### Information shown:
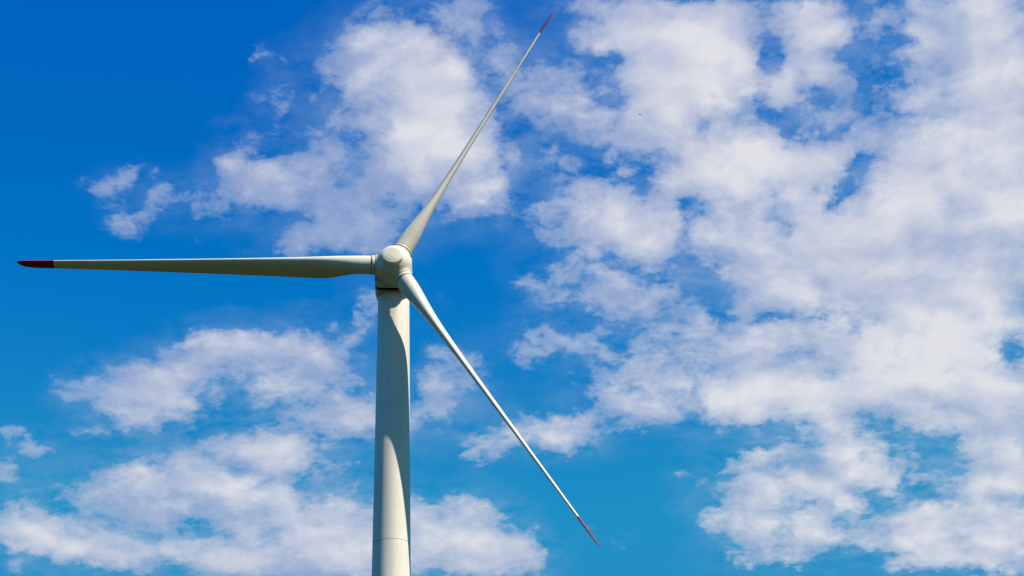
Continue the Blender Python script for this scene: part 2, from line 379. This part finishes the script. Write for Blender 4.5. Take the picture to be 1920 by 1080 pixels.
# ------------------------------------------------------------------ materials
def material(name, color, rough=0.4, spec=0.5, dirt=None, dirt_amt=0.0, streak=(1, 1, 0.12), scale=1.2, coat=0.0, metal=0.0):
    mt = bpy.data.materials.new(name)
    mt.use_nodes = True
    t = NT(mt.node_tree)
    b = mt.node_tree.nodes['Principled BSDF']
    tcn = t.n('ShaderNodeTexCoord')
    vec = t.v('MULTIPLY', tcn.outputs['Object'], streak)
    n1 = t.noise(vec, scale, 8, 0.6)
    n2 = t.noise(tcn.outputs['Object'], scale * 0.22, 3, 0.5)
    f = t.m('MULTIPLY', t.rng(n1.outputs['Fac'], 0.45, 0.75), dirt_amt)
    c2 = tuple(x * 0.93 for x in color) + (1,)
    c = t.mix(t.rng(n2.outputs['Fac'], 0.35, 0.65), tuple(color) + (1,), c2)
    if dirt:
        c = t.mix(f, c, tuple(dirt) + (1,))
    t.put(b.inputs['Base Color'], c)
    t.put(b.inputs['Roughness'], t.rng(n1.outputs['Fac'], 0.3, 0.7, rough - 0.06, rough + 0.08))
    b.inputs['Specular IOR Level'].default_value = spec
    b.inputs['Metallic'].default_value = metal
    b.inputs['Coat Weight'].default_value = coat
    return mt


M_TOWER = material('tower_paint', (0.74, 0.70, 0.58), 0.42, 0.4, (0.40, 0.38, 0.30), 0.34, (1, 1, 0.05), 1.3)
M_BLADE = material('blade_paint', (0.70, 0.66, 0.54), 0.5, 0.3, (0.42, 0.38, 0.28), 0.32, (1, 1, 0.25), 1.0)
M_HUB = material('hub_paint', (0.68, 0.63, 0.50), 0.40, 0.4, (0.45, 0.42, 0.32), 0.22, (1, 1, 1), 1.0)
M_CAP = material('nose_cap_paint', (0.82, 0.78, 0.64), 0.45, 0.4, (0.5, 0.46, 0.36), 0.2, (1, 1, 1), 2.0)
M_NAC = material('nacelle_paint', (0.58, 0.57, 0.46), 0.45, 0.4, (0.4, 0.38, 0.30), 0.25, (1, 1, 1), 0.8)
M_RED = material('red_tip_paint', (0.27, 0.008, 0.014), 0.5, 0.3, (0.22, 0.01, 0.012), 0.3, (1, 1, 1), 1.5)
M_DARK = material('dark_gap', (0.008, 0.008, 0.007), 0.9, 0.05)
M_SEAM = material('seam_sealant', (0.42, 0.42, 0.38), 0.6, 0.3)
M_DOOR = material('door_paint', (0.35, 0.38, 0.38), 0.45, 0.4)
M_BIRD = material('dark_feathers', (0.035, 0.032, 0.03), 0.7, 0.2)

mg = bpy.data.materials.new('grass_field')
mg.use_nodes = True
t = NT(mg.node_tree)
b = mg.node_tree.nodes['Principled BSDF']
tcn = t.n('ShaderNodeTexCoord')
g1 = t.noise(tcn.outputs['Object'], 0.02, 8, 0.6)
g2 = t.noise(tcn.outputs['Object'], 1.5, 6, 0.7)
gc = t.mix(g1.outputs['Fac'], (0.017, 0.025, 0.002, 1), (0.028, 0.034, 0.003, 1))
gc = t.mix(t.rng(g2.outputs['Fac'], 0.35, 0.7, 0.0, 0.6), gc, (0.012, 0.020, 0.001, 1))
t.put(b.inputs['Base Color'], gc)
b.inputs['Roughness'].default_value = 0.9
b.inputs['Specular IOR Level'].default_value = 0.1


# ------------------------------------------------------------------ mesh helpers
def link(name, bm, mat, parent=None, smooth=True, angle=40):
    me = bpy.data.meshes.new(name)
    bmesh.ops.recalc_face_normals(bm, faces=bm.faces)
    bm.to_mesh(me)
    bm.free()
    me.materials.append(mat)
    if smooth:
        for p in me.polygons:
            p.use_smooth = True
        me.set_sharp_from_angle(angle=R(angle))
    o = bpy.data.objects.new(name, me)
    COL.objects.link(o)
    if parent:
        o.parent = parent
    return o


def loft(bm, rings, cap0=True, cap1=True):
    vs = [[bm.verts.new(p) for p in ring] for ring in rings]
    n = len(rings[0])
    for a, b_ in zip(vs[:-1], vs[1:]):
        for i in range(n):
            bm.faces.new((a[i], a[(i + 1) % n], b_[(i + 1) % n], b_[i]))
    if cap0:
        bm.faces.new(list(reversed(vs[0])))
    if cap1:
        bm.faces.new(vs[-1])
    return vs


def lathe(bm, prof, o, ax, e1, e2, seg=96, cap0=False, cap1=False):
    """revolve (distance along ax, radius) pairs"""
    rings = []
    for x, r in prof:
        rings.append([o + ax * x + (e1 * math.cos(2 * math.pi * k / seg) + e2 * math.sin(2 * math.pi * k / seg)) * max(r, 1e-4)
                      for k in range(seg)])
    return loft(bm, rings, cap0, cap1)


# ------------------------------------------------------------------ ground
bm = bmesh.new()
nr, ns = 36, 96
rs = [0.0] + [4 * 1.25 ** i for i in range(nr)]
rng_ = np.random.default_rng(4)
vs = [[bm.verts.new((0, 60, 0))]]
for r_ in rs[1:]:
    ring = []
    for k in range(ns):
        a = 2 * math.pi * k / ns
        x, y = r_ * math.cos(a), 60 + r_ * math.sin(a)
        h = 0 if r_ < 150 else min(1, (r_ - 150) / 400) * (2.5 * math.sin(x * 0.004 + 1) + 2 * math.cos(y * 0.0053))
        ring.append(bm.verts.new((x, y, h)))
    vs.append(ring)
for k in range(ns):
    bm.faces.new((vs[0][0], vs[1][k], vs[1][(k + 1) % ns]))
for a_, b_ in zip(vs[1:-1], vs[2:]):
    for k in range(ns):
        bm.faces.new((a_[k], b_[k], b_[(k + 1) % ns], a_[(k + 1) % ns]))
g = link('ground', bm, mg)
g['kind'] = 'structure'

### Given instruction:
Reproduce each line exactly, please, except for any pictures.

### Final answer:
Continue the Blender Python script for this scene: part 2, from line 379. This part finishes the script. Write for Blender 4.5. Take the picture to be 1920 by 1080 pixels.
# ------------------------------------------------------------------ materials
def material(name, color, rough=0.4, spec=0.5, dirt=None, dirt_amt=0.0, streak=(1, 1, 0.12), scale=1.2, coat=0.0, metal=0.0):
    mt = bpy.data.materials.new(name)
    mt.use_nodes = True
    t = NT(mt.node_tree)
    b = mt.node_tree.nodes['Principled BSDF']
    tcn = t.n('ShaderNodeTexCoord')
    vec = t.v('MULTIPLY', tcn.outputs['Object'], streak)
    n1 = t.noise(vec, scale, 8, 0.6)
    n2 = t.noise(tcn.outputs['Object'], scale * 0.22, 3, 0.5)
    f = t.m('MULTIPLY', t.rng(n1.outputs['Fac'], 0.45, 0.75), dirt_amt)
    c2 = tuple(x * 0.93 for x in color) + (1,)
    c = t.mix(t.rng(n2.outputs['Fac'], 0.35, 0.65), tuple(color) + (1,), c2)
    if dirt:
        c = t.mix(f, c, tuple(dirt) + (1,))
    t.put(b.inputs['Base Color'], c)
    t.put(b.inputs['Roughness'], t.rng(n1.outputs['Fac'], 0.3, 0.7, rough - 0.06, rough + 0.08))
    b.inputs['Specular IOR Level'].default_value = spec
    b.inputs['Metallic'].default_value = metal
    b.inputs['Coat Weight'].default_value = coat
    return mt


M_TOWER = material('tower_paint', (0.74, 0.70, 0.58), 0.42, 0.4, (0.40, 0.38, 0.30), 0.34, (1, 1, 0.05), 1.3)
M_BLADE = material('blade_paint', (0.70, 0.66, 0.54), 0.5, 0.3, (0.42, 0.38, 0.28), 0.32, (1, 1, 0.25), 1.0)
M_HUB = material('hub_paint', (0.68, 0.63, 0.50), 0.40, 0.4, (0.45, 0.42, 0.32), 0.22, (1, 1, 1), 1.0)
M_CAP = material('nose_cap_paint', (0.82, 0.78, 0.64), 0.45, 0.4, (0.5, 0.46, 0.36), 0.2, (1, 1, 1), 2.0)
M_NAC = material('nacelle_paint', (0.58, 0.57, 0.46), 0.45, 0.4, (0.4, 0.38, 0.30), 0.25, (1, 1, 1), 0.8)
M_RED = material('red_tip_paint', (0.27, 0.008, 0.014), 0.5, 0.3, (0.22, 0.01, 0.012), 0.3, (1, 1, 1), 1.5)
M_DARK = material('dark_gap', (0.008, 0.008, 0.007), 0.9, 0.05)
M_SEAM = material('seam_sealant', (0.42, 0.42, 0.38), 0.6, 0.3)
M_DOOR = material('door_paint', (0.35, 0.38, 0.38), 0.45, 0.4)
M_BIRD = material('dark_feathers', (0.035, 0.032, 0.03), 0.7, 0.2)

mg = bpy.data.materials.new('grass_field')
mg.use_nodes = True
t = NT(mg.node_tree)
b = mg.node_tree.nodes['Principled BSDF']
tcn = t.n('ShaderNodeTexCoord')
g1 = t.noise(tcn.outputs['Object'], 0.02, 8, 0.6)
g2 = t.noise(tcn.outputs['Object'], 1.5, 6, 0.7)
gc = t.mix(g1.outputs['Fac'], (0.017, 0.025, 0.002, 1), (0.028, 0.034, 0.003, 1))
gc = t.mix(t.rng(g2.outputs['Fac'], 0.35, 0.7, 0.0, 0.6), gc, (0.012, 0.020, 0.001, 1))
t.put(b.inputs['Base Color'], gc)
b.inputs['Roughness'].default_value = 0.9
b.inputs['Specular IOR Level'].default_value = 0.1


# ------------------------------------------------------------------ mesh helpers
def link(name, bm, mat, parent=None, smooth=True, angle=40):
    me = bpy.data.meshes.new(name)
    bmesh.ops.recalc_face_normals(bm, faces=bm.faces)
    bm.to_mesh(me)
    bm.free()
    me.materials.append(mat)
    if smooth:
        for p in me.polygons:
            p.use_smooth = True
        me.set_sharp_from_angle(angle=R(angle))
    o = bpy.data.objects.new(name, me)
    COL.objects.link(o)
    if parent:
        o.parent = parent
    return o


def loft(bm, rings, cap0=True, cap1=True):
    vs = [[bm.verts.new(p) for p in ring] for ring in rings]
    n = len(rings[0])
    for a, b_ in zip(vs[:-1], vs[1:]):
        for i in range(n):
            bm.faces.new((a[i], a[(i + 1) % n], b_[(i + 1) % n], b_[i]))
    if cap0:
        bm.faces.new(list(reversed(vs[0])))
    if cap1:
        bm.faces.new(vs[-1])
    return vs


def lathe(bm, prof, o, ax, e1, e2, seg=96, cap0=False, cap1=False):
    """revolve (distance along ax, radius) pairs"""
    rings = []
    for x, r in prof:
        rings.append([o + ax * x + (e1 * math.cos(2 * math.pi * k / seg) + e2 * math.sin(2 * math.pi * k / seg)) * max(r, 1e-4)
                      for k in range(seg)])
    return loft(bm, rings, cap0, cap1)


# ------------------------------------------------------------------ ground
bm = bmesh.new()
nr, ns = 36, 96
rs = [0.0] + [4 * 1.25 ** i for i in range(nr)]
rng_ = np.random.default_rng(4)
vs = [[bm.verts.new((0, 60, 0))]]
for r_ in rs[1:]:
    ring = []
    for k in range(ns):
        a = 2 * math.pi * k / ns
        x, y = r_ * math.cos(a), 60 + r_ * math.sin(a)
        h = 0 if r_ < 150 else min(1, (r_ - 150) / 400) * (2.5 * math.sin(x * 0.004 + 1) + 2 * math.cos(y * 0.0053))
        ring.append(bm.verts.new((x, y, h)))
    vs.append(ring)
for k in range(ns):
    bm.faces.new((vs[0][0], vs[1][k], vs[1][(k + 1) % ns]))
for a_, b_ in zip(vs[1:-1], vs[2:]):
    for k in range(ns):
        bm.faces.new((a_[k], b_[k], b_[(k + 1) % ns], a_[(k + 1) % ns]))
g = link('ground', bm, mg)
g['kind'] = 'structure'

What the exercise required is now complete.